As one of the institutions of the respondent with a mandate derived from statute, the tribunal is duty bound to comply with the UOTI Act in the discharge of its function .

Counsel of the respondent submitted that no evidence has been adduced to show that the respondent has failed or refused to perform its statutory duty of facilitating the tribunal.

As one of the respondent’s structures, the respondent cannot escape responsibility or even liability for the tribunal’s omissions or commissions.

But because the tribunal derives its mandate from the UTI Act this court will issue orders directing it to perform its statutory duty .

  1. Remedies

The applicant sought general damages for inconvenience suffered .
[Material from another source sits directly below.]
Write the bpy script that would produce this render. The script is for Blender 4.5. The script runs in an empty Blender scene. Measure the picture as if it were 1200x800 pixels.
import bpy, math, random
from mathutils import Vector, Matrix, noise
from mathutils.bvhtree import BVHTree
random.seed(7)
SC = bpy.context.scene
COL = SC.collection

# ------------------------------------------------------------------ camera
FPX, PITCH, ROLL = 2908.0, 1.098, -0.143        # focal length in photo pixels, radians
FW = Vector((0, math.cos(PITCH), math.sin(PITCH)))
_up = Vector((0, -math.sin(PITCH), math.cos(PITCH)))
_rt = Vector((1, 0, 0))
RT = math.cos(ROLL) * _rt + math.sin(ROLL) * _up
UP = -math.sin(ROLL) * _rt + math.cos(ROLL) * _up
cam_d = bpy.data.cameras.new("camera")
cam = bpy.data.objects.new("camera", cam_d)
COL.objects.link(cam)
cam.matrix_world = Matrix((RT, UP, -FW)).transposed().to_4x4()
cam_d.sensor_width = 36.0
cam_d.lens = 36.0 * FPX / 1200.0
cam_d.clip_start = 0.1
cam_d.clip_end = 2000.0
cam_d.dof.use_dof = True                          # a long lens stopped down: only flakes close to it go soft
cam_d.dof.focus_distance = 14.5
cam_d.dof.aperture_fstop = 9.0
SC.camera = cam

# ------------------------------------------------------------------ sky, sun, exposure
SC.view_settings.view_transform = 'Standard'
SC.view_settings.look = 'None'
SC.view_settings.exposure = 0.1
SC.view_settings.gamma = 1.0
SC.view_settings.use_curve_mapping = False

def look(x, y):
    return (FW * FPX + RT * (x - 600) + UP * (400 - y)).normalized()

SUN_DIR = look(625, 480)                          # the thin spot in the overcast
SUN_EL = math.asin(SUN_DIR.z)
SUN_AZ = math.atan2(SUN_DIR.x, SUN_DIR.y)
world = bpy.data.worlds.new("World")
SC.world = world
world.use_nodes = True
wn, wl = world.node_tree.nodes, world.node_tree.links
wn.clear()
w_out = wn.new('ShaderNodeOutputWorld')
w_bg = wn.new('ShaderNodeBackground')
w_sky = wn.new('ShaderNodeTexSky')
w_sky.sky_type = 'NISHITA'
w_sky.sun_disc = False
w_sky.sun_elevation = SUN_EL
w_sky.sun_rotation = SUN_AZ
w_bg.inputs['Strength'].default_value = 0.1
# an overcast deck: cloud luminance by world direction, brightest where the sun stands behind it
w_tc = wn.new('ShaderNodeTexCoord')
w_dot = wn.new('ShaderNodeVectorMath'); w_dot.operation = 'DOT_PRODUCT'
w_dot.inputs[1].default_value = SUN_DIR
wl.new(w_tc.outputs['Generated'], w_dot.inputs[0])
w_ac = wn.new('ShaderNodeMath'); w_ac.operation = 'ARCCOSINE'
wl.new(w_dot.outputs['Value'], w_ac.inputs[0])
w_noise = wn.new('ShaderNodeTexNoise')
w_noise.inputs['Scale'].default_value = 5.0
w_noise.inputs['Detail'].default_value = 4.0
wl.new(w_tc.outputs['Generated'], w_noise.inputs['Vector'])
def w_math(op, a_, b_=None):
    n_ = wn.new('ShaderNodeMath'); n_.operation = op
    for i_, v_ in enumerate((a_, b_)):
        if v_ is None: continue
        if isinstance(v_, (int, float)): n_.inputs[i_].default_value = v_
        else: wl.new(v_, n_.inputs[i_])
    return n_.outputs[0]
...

Under rule 8 of the judicial review rules, the court in empowered to award damages if the claim arises from any matter to which the application relates and if the applicant would have succeeded in an ordinary suit.

The applicant’s claim for general damages could not have succeeded in an ordinary suit . Furthermore, there is no nexus between the claim for damages and the specific complaint in this application. Moreover, the fact that her application generally succeeded is sufficient satisfaction. I therefore decline to award damages .

Having found that the applicant was treated unfairly by the respondent’s appointment board and the tribunal, I make the following orders:

  1. A writ of mandamus will issue compelling the tribunal (KYUST) to hear and determine the applicant’s appeal within 45 days from the date of this order.

  2. An injunction shall issue stopping recruitment for the position of deputy academic registrar until the determination of the appeal pending before the tribunal but not later than 45 days from the date of this order.

  3. Thereafter, the applicant will have recourse to courts of law if there is non compliance.

  4. Each party will bear its own costs as the applicant and respondent are still in an employee/employer relationship.

DATED AT KAMPALA THIS 16TH DAY OF JUNE 2017.